DATA:
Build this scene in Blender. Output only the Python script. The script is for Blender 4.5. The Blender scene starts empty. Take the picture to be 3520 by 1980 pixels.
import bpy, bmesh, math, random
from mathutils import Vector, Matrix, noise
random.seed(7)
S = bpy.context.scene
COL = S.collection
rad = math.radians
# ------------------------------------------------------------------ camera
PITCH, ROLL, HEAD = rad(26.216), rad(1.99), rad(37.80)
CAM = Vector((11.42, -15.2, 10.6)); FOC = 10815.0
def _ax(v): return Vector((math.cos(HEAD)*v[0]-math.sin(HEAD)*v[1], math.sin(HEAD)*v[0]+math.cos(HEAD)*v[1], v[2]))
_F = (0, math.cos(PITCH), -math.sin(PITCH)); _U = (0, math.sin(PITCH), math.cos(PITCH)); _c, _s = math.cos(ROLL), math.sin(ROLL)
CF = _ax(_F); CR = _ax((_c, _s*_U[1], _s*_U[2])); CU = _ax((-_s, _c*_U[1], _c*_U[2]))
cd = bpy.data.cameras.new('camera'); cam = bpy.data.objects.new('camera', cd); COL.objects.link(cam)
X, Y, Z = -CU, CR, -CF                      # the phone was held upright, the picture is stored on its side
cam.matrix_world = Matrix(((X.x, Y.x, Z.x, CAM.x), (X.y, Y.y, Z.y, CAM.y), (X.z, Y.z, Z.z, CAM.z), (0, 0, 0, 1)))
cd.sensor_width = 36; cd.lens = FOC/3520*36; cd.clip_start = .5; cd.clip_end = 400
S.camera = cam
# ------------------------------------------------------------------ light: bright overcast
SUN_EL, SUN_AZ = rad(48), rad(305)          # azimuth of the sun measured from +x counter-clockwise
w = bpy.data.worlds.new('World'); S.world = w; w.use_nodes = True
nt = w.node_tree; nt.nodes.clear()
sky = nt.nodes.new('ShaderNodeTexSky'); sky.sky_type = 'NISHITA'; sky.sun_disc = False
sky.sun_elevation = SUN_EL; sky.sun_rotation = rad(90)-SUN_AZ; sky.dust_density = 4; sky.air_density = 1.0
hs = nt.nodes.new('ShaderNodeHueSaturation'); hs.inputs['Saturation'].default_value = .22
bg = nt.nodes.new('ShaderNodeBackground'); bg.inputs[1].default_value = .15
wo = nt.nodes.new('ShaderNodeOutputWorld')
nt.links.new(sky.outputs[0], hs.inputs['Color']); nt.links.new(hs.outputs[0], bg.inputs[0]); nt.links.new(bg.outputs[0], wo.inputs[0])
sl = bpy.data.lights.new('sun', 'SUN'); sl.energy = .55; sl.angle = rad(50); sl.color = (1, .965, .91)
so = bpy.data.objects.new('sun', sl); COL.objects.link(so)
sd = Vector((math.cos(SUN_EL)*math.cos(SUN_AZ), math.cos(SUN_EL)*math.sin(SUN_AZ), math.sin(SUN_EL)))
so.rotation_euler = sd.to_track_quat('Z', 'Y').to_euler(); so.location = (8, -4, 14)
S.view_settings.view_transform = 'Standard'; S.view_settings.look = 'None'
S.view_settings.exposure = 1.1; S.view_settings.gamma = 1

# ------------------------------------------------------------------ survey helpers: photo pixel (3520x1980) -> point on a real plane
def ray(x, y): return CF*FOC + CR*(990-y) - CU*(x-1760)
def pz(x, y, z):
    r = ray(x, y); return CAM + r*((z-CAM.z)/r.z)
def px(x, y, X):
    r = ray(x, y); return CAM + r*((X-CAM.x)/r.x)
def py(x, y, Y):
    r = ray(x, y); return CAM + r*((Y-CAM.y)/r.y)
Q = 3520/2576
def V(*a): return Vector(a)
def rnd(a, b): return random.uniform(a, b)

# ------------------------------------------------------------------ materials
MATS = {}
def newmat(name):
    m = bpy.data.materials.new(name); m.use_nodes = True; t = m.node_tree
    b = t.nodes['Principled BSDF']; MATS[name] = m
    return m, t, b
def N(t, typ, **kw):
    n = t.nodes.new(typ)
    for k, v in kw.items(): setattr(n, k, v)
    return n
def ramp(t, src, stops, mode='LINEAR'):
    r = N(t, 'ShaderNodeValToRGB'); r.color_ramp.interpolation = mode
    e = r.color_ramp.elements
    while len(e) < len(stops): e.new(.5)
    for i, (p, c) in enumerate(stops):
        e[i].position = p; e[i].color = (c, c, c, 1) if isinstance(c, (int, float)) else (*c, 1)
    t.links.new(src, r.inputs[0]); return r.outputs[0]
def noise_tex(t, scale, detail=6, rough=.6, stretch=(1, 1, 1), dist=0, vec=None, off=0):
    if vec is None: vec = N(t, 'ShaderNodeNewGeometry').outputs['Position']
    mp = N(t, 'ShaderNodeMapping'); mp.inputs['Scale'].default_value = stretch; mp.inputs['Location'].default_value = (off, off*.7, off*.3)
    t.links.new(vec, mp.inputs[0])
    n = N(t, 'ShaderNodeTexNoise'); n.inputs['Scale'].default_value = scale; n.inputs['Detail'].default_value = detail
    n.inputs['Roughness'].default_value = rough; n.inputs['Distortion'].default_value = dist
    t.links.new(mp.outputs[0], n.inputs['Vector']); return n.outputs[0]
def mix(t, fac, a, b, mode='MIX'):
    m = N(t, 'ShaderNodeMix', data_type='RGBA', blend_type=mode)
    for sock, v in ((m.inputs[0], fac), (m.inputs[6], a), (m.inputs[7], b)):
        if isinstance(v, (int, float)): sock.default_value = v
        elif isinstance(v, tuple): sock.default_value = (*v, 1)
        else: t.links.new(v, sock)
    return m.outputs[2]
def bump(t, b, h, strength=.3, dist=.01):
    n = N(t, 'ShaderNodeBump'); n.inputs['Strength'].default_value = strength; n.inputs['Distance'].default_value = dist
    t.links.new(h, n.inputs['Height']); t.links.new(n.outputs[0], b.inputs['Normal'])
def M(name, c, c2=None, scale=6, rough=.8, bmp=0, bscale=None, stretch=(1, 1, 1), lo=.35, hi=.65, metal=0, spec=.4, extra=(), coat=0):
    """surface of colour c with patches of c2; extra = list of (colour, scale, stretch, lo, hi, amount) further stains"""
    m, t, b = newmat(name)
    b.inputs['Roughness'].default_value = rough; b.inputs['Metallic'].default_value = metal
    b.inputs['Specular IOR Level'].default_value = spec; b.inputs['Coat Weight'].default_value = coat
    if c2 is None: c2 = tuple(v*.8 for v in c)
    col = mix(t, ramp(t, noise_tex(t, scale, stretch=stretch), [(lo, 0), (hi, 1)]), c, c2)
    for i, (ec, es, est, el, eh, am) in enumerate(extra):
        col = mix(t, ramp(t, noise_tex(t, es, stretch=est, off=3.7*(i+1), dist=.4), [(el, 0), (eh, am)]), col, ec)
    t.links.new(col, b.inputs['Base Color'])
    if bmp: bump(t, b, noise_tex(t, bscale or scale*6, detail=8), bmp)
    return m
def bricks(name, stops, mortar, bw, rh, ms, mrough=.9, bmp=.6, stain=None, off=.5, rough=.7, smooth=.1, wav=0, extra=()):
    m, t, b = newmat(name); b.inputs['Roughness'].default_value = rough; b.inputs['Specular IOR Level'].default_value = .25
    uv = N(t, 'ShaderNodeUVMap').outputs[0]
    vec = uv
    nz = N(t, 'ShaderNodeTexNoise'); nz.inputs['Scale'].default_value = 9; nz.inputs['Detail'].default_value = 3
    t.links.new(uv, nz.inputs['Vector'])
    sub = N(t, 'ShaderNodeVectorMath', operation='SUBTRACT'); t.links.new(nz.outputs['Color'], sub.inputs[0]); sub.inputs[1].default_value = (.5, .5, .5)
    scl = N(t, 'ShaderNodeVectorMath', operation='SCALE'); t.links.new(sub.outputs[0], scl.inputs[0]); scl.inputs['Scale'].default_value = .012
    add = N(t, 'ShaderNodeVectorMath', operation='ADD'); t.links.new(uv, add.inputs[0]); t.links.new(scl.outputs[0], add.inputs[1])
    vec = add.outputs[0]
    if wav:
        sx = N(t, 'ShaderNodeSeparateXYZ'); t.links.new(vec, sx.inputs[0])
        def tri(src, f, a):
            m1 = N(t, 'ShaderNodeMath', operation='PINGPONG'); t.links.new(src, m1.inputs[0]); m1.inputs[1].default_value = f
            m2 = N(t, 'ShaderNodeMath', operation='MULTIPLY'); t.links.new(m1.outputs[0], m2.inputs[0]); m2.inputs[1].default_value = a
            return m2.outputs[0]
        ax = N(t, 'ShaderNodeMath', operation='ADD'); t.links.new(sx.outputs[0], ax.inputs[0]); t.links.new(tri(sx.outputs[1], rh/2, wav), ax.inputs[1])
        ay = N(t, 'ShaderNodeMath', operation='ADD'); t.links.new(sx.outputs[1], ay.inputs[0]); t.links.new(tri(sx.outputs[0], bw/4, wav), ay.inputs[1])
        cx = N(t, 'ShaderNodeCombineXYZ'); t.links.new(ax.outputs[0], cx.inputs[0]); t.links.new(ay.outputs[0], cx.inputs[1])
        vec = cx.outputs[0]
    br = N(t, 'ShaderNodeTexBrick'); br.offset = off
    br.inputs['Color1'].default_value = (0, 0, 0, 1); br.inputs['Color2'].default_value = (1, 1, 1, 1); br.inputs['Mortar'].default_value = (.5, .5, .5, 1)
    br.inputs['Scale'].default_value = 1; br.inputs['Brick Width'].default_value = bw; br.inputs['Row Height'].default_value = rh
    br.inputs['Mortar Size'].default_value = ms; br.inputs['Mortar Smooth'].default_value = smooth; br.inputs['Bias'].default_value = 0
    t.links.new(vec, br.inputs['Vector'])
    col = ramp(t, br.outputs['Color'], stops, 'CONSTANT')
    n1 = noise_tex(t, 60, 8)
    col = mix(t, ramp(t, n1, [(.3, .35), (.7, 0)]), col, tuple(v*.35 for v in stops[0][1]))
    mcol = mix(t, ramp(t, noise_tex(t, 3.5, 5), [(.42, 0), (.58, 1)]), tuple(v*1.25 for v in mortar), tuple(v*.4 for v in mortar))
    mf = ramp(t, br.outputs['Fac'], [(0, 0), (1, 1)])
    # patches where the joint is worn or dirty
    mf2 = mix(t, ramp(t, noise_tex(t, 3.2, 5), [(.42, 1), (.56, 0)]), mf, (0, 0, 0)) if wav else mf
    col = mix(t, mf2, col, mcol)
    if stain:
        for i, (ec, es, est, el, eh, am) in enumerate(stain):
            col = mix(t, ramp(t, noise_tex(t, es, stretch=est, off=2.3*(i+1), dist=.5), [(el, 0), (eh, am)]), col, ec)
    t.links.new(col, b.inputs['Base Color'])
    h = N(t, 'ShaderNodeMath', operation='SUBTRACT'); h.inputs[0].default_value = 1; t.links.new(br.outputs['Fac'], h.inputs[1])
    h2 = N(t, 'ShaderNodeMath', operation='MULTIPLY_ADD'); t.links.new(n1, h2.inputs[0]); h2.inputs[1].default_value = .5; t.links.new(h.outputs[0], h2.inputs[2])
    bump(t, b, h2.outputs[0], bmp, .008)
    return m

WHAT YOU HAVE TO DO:
Extract all lines containing the word "picture".

RESULT BELOW:
Build this scene in Blender. Output only the Python script. The script is for Blender 4.5. The Blender scene starts empty. Take the picture to be 3520 by 1980 pixels.
X, Y, Z = -CU, CR, -CF                      # the phone was held upright, the picture is stored on its side